Dans Les Deux corps du Roi, Kantorowicz développe l’idée que le Roi, à l’instar du Christ, est l’expression, l’incarnation de deux corps. De son propre corps tout d’abord, physique et mortel, mais aussi et surtout de celui de la nation, éternel et métaphysique, qui se réalise politiquement dans l’Etat.
Avec la série The Young Pope, le réalisateur italien Paulo Sorrentino nous offre une réflexion pop sur le tiraillement entre ces deux corps à travers le pontificat inédit de Lenny Belardo, fantasque cardinal américain de 47 ans que rien ne prédestinait à occuper le trône de Saint-Pierre. Au fil de dix épisodes emmenés par une bande-son chiadée (marque de fabrique du cinéaste) et un casting aux accents frenchy (Cécile de France dans le rôle de la chargée de communication du Saint Siège et Ludivine Sagnier dans celui d’une séduisante jeune femme pieuse ne réussissant pas à avoir d’enfants), nous est donnée à voir l’élection et le début de règne du dénommé Pie XIII, interprété avec panache par l’élégant Jude Law, pape rétrograde, mégalo et autoritaire, sur fonds de conciliabules inquiets de la curie romaine.

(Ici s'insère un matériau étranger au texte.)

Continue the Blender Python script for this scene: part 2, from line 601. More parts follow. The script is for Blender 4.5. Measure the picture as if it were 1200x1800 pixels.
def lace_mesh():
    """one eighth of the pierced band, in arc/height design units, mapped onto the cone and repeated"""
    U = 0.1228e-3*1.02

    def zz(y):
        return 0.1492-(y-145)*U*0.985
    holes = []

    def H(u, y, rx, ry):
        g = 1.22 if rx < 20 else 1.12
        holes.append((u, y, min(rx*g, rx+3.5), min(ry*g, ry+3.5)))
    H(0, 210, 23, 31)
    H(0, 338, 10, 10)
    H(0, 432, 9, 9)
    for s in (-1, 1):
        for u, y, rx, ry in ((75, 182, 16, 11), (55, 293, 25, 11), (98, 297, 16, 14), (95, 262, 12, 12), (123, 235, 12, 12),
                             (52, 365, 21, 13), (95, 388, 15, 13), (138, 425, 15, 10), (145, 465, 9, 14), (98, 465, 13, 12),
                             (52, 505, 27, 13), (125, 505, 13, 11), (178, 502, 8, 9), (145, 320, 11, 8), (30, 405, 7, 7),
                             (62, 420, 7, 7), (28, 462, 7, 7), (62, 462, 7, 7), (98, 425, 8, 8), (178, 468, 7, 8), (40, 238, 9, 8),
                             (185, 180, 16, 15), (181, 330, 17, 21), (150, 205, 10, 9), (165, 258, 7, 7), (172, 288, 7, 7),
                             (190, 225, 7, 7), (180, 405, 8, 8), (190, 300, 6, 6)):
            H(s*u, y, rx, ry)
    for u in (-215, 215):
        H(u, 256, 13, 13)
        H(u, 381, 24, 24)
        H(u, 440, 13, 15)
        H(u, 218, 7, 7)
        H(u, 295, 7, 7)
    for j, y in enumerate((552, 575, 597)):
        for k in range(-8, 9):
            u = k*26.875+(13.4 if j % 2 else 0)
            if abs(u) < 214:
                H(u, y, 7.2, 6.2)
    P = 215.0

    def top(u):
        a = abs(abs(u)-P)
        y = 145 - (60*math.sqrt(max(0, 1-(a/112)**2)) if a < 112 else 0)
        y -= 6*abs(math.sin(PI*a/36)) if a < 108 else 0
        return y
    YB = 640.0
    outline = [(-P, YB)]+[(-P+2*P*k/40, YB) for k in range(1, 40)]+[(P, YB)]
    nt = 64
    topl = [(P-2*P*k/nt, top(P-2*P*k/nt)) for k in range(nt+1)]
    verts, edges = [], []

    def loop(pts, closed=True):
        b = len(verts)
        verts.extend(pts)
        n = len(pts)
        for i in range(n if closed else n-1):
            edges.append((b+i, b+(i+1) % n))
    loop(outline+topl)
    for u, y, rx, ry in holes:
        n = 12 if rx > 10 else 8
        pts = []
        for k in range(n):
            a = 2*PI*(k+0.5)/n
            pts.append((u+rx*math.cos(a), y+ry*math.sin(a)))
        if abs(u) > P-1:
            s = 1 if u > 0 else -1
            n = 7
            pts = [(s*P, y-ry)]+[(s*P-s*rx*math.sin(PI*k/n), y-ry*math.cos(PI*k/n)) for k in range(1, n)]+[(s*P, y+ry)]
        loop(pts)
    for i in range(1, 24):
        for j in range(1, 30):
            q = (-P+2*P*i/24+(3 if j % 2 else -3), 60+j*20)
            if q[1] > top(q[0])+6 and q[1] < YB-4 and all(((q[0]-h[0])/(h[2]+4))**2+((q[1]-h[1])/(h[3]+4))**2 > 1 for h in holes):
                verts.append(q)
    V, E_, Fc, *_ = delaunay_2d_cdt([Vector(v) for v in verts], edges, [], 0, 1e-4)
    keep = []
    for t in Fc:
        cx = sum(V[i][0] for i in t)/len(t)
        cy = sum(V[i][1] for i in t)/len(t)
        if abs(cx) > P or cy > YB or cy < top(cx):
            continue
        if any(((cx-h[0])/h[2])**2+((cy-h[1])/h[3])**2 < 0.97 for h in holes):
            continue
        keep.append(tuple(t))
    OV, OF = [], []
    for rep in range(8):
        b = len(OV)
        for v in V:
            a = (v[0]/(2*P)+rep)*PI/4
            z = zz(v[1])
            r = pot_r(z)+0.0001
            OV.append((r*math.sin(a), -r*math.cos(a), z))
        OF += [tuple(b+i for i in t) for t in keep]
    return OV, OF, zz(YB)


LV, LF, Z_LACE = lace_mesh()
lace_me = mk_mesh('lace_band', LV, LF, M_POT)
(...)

Si la série montre avec réalisme les arcanes d’un Vatican sous tension (qui fait immanquablement penser aux manigances ourdies contre Bergolio), elle s’attache à traiter d’un Pape en proie au questionnement, au mystère insondable de la foi dont Saint-Paul écrit dans l’épitre aux Hébreux qu’elle est «l’attente assurée de choses qu’on espère, la démonstration évidente de réalités que pourtant on ne voit pas». Ce rapport à l’invisible qu’entretient Pie XIII, à la fois thaumaturge et orphelin de père et de mère (recueilli par Diane Keaton, pleine de justesse dans le personnage bienveillant de Sœur Marie), hanté par l’espoir de les retrouver un jour, constitue la clef de voute de The Young Pope, fable moderne qui interroge sans fard la difficile modernité de l’Eglise, la dichotomie entre sa mission d’un côté temporelle et de l’autre spirituelle.
La série met en scène un Saint-Père subversif et déroutant au sein d’une Eglise plus progressiste que conservatrice. S’inscrivant dans l’héritage des chrétiens primitifs, le Souverain Pontif que nous propose Sorrentino est néanmoins tout en contrastes, en clair-obscur, aussi mystico-réac que punk. Au grand dam de l’opinion publique, il refuse catégoriquement d’apparaître en public, désireux que les fidèles doutent, cheminent dans les pas du martyre de Jésus. Sur le plan des mœurs, il décide d’excommunier les prêtres homosexuels et de faire interdire l’avortement.
Et dans le même temps, celui qu’on aurait imaginé porter le cilice fume comme un pompier, boit du coca-cola au petit déjeuner, se vante en public d’être très beau, s’entretient physiquement, jubile à humilier ses cardinaux (Silvio Orlando dans le rôle du secrétaire général déchu est excellent) mais peut aussi se montrer profondément humain. Il n’hésitera pas à châtier les ecclésiastiques pédophiles et à choisir comme bras droit Guttierez, campé par Javier Cámara, l’acteur fétiche de Pedro Almodovar, cardinal homosexuel et alcoolique victime d’abus sexuels dans son enfance.
En 2015, Youth, le dernier film de Paolo Sorrentino, décevait. Tentative bégayante et insipide de narrer les affres de la vieillesse dans le milieu du showbusiness. Le controversé réalisateur italien renoue ici avec son art de la fresque baroque en mettant de nouveau son esthétique flamboyante au service d’une contemplation lyrique et perspicace de la psychologie des élites de son pays. Dans la lignée de Il Divo, biopic impressionniste sur le machiavélique président du conseil italien Giulo Andreotti et de La Grande Bellezza qui suivait les pas langoureux d’un écrivain désabusé sous le soleil noir des mondanités romaines.